Deluca, who has lived on the street for years, said the problem was caused by city government, and residents on the road shouldn't be having to pay the price.

"They added a new development, and then the got caught," he quipped.

He also referred to statements from newly elected City Councilor Tim Fontneau who said at City Council's last workshop that the renumbering of Portland Street that occurred many years ago was still wreaking havoc with deliveries to a building he owns.

"932 Portland Street used to be 52 Main Street and the GPS still takes me there," Fontneau said.

City Councilor Jim Gray said today the city is not in strict accordance with the ordinance, adding that the Tebbetts Road numbers near Rochester Hill Road should be the lower numbers, not the ones at the corner of Pickering Road in Gonic.

"It's supposed to be the lowest (street) numbers where there's closest proximity to Parson Main (Square)," he said.

Gray also said at a Nov. 16 City Council workshop the changing of numbers could actually bring confusion to mutual aid.

"If every house could just have an address sign that is clearly visible, that could mitigate the safety issues," Gray added. "The more I look into this the more problems I find with it."

Others on the board questioned whether the 911 technology which largely depends on telephone land lines is still viable with the majority of residents now relying on cell phones as their home phone.

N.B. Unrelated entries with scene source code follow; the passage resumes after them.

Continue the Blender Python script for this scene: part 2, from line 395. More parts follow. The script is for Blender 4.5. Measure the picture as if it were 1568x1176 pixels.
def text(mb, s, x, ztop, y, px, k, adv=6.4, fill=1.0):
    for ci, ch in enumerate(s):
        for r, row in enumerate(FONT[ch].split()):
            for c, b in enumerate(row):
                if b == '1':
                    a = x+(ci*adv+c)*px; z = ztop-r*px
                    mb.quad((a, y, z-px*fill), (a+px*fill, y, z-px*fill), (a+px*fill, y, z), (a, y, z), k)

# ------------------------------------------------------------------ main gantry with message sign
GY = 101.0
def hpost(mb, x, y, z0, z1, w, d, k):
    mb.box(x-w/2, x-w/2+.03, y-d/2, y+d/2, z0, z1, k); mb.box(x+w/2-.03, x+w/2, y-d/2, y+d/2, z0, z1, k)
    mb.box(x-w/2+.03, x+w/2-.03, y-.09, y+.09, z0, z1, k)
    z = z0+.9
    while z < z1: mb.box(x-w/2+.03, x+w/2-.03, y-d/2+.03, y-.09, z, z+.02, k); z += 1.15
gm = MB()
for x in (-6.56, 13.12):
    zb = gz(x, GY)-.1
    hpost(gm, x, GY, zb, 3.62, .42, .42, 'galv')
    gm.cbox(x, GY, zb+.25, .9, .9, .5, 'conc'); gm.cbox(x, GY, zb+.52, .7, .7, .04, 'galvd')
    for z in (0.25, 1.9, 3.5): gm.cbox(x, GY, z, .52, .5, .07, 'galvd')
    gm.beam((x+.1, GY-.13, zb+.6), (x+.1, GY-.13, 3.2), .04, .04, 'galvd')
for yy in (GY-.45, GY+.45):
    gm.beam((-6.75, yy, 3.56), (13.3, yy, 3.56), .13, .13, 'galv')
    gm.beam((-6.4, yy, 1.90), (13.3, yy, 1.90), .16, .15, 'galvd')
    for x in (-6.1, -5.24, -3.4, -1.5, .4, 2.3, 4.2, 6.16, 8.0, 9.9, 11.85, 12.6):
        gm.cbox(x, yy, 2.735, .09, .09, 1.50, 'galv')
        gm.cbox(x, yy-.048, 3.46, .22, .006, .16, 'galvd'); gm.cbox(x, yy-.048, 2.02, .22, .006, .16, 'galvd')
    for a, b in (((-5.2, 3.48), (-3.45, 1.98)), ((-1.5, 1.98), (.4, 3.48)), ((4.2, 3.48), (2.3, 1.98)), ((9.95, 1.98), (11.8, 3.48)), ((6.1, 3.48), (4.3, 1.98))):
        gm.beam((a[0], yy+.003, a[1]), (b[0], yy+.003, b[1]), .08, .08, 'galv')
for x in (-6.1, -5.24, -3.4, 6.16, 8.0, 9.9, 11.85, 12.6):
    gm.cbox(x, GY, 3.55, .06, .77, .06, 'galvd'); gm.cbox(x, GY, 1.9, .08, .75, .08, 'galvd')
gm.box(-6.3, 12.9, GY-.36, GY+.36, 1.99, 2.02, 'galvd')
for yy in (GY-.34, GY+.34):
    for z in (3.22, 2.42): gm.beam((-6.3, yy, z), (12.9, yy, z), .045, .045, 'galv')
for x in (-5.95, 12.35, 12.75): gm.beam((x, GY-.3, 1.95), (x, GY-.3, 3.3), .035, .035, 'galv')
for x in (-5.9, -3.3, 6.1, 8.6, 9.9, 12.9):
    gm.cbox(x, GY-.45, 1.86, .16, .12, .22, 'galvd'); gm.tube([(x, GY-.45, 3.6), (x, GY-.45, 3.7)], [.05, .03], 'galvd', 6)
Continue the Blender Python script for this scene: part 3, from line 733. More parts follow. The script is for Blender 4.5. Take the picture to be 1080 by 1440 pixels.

Deluca is certain that city officials could come up with a plan that would change at most five addresses on the road and still ensure prompt response from emergency services, not the 45 address changes tonight's proposal will entail.

During last month's workshop City Councilor Chris Rice sounded a note of caution to council members who might vote against the renumbering plan as it stand now, saying it might open the door for other neighborhoods to fight the city's renumbering projects in the future, a notion that irks Deluca.

And while city officials may think they're between a rock and a hard place when it comes to the renumbering, consider the plight of one Tebbetts Road family who spent almost $500 to move a boulder to the end of their driveway and then paid to have it inscribed with their street number.

Deluca said the costs and confusion for Tebbetts Road residents will be breathtaking, and the whole process shows the city's disdain for residents' concerns and doing what is right.

The Rochester Voice reached out to Assistant Rochester Fire Chief Tim Wilder and Planning and Development Director Shanna Saunders who have spearheaded the number change effort, but neither returned a phone calls.